• _THE REQUEST_
Retype exactly the lines below, beginning with the first and ending with the line where "nr = np.random.RandomState(11)" appears.
---+---
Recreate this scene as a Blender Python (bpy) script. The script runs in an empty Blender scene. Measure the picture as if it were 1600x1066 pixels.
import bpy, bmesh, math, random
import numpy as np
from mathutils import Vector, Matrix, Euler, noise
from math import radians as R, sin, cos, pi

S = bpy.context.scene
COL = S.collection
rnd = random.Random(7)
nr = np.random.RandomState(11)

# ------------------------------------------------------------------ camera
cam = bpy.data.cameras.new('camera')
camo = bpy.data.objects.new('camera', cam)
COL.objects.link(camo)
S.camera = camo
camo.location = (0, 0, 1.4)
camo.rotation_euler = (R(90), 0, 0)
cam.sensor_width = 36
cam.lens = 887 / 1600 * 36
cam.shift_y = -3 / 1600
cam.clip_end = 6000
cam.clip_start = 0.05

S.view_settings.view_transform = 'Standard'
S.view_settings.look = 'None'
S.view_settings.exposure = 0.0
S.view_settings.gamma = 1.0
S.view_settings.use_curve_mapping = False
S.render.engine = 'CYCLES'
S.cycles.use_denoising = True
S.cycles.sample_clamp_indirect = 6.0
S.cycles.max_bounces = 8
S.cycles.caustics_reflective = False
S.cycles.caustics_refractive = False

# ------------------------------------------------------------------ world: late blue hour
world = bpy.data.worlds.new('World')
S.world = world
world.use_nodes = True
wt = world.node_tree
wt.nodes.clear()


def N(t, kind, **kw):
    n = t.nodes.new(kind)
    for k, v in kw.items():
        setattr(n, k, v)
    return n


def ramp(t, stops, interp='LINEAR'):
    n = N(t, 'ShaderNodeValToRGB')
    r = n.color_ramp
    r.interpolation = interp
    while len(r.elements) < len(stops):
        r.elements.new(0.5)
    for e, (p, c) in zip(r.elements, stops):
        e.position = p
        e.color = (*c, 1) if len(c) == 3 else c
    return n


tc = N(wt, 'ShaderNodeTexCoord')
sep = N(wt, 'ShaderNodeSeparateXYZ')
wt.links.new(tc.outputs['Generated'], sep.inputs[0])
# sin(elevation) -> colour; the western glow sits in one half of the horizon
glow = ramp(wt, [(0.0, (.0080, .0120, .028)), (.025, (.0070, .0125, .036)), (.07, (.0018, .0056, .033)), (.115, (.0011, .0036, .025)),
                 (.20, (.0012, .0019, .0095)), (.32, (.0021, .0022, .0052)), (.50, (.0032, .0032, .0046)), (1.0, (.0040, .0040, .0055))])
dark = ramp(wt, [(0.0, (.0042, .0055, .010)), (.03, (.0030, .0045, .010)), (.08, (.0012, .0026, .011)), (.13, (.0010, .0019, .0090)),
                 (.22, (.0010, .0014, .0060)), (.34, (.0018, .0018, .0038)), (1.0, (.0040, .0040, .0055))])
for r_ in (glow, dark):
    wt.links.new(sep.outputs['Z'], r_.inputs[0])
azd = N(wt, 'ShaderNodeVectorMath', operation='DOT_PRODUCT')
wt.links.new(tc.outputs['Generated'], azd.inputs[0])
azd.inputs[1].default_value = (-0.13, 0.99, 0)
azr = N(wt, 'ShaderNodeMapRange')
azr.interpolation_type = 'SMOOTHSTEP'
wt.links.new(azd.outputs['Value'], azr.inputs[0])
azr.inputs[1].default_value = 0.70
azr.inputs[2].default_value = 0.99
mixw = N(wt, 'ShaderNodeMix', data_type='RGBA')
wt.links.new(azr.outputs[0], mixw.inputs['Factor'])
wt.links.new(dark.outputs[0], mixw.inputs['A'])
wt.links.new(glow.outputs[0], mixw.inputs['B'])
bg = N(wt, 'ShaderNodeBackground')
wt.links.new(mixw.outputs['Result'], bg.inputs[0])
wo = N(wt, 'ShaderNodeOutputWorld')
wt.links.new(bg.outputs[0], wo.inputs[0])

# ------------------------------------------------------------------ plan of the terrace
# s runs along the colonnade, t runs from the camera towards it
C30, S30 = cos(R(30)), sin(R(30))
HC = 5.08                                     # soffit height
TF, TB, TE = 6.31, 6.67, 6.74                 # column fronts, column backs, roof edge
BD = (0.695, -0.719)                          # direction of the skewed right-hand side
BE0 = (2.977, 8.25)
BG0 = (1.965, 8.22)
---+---
• _TASK RESPONSE_
Recreate this scene as a Blender Python (bpy) script. The script runs in an empty Blender scene. Measure the picture as if it were 1600x1066 pixels.
import bpy, bmesh, math, random
import numpy as np
from mathutils import Vector, Matrix, Euler, noise
from math import radians as R, sin, cos, pi

S = bpy.context.scene
COL = S.collection
rnd = random.Random(7)
nr = np.random.RandomState(11)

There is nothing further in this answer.